Resumindo, “há os que sabem tudo sobre como as pessoas aprendem, mas não sabem o que elas aprendem”, diz a educadora, referindo-se aos que fazem pedagogia. “E há os que sabem tudo do conteúdo, mas não têm idéia de como ensinar.” Na visão dos especialistas em educação, é preciso separar a formação do cientista da do professor, que não precisa ser um grande pesquisador, mas tem de saber ensinar a um jovem, que tem interesses variados e não seguirá necessariamente a carreira referente àquela disciplina.

Falsa utopia – “O modelo não está bom”, reconhece Maria Helena. Todas querem seguir o caminho das universidades federais e estaduais de ponta, como as de São Paulo, Rio de Janeiro, Rio Grande do Sul, Minas e Brasília. “O sistema não comporta, isso não existe em nenhum país do mundo”, adverte. “É uma falsa utopia todas quererem ser iguais às melhores.

Elas podem ser melhores naquilo que elas são e descobrir o nicho em que vão atuar”, diz ela, referindo-se à formação de profissionais em determinadas áreas e de professores. Pela Lei de Diretrizes e Bases da Educação, até 2007, todos os professores terão de ter, no mínimo, título de graduação.

Como as universidades públicas não têm suprido essa demanda, as particulares ocupam o mercado.

A formação de professores no Brasil é um curioso cruzamento social, observa Guiomar Namo de Mello.
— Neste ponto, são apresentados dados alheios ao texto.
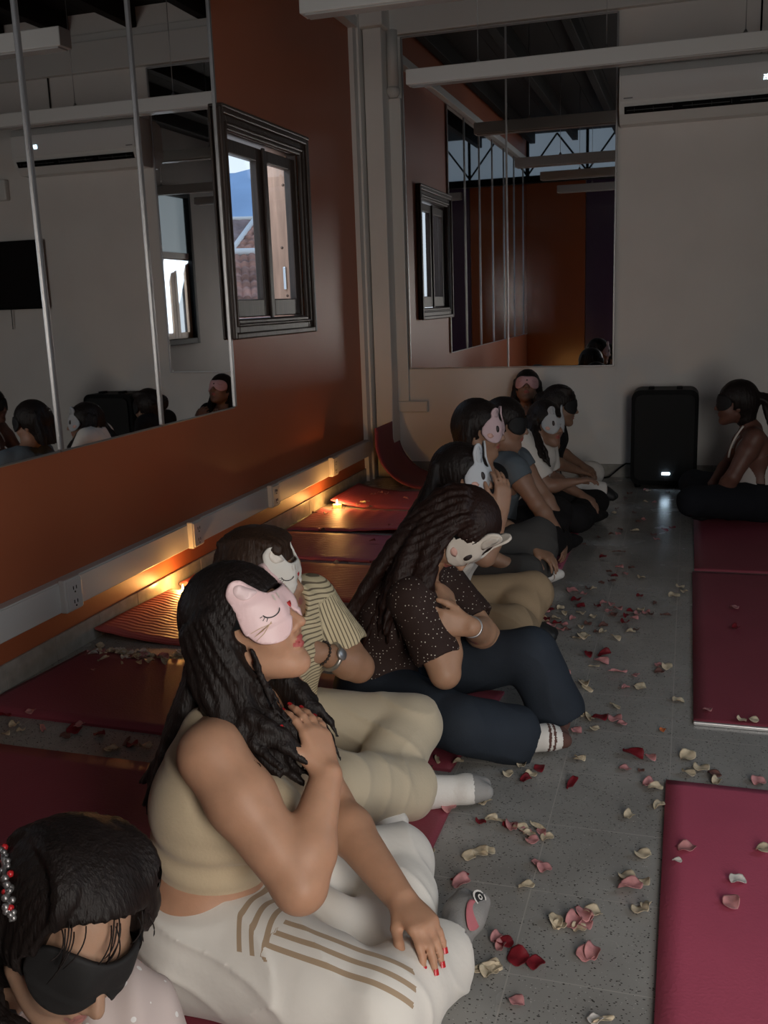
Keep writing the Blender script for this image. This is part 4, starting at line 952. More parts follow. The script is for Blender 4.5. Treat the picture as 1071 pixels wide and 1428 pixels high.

Quem estuda numa boa escola particular, consegue passar no vestibular para universidade pública e, se quiser, pode ir, depois, ser professor numa escola particular, que paga melhor. Já quem estuda em escola pública só consegue ingressar em universidade privada e, em geral, dado o prestígio menor do diploma, tende a se tornar professor de escola pública.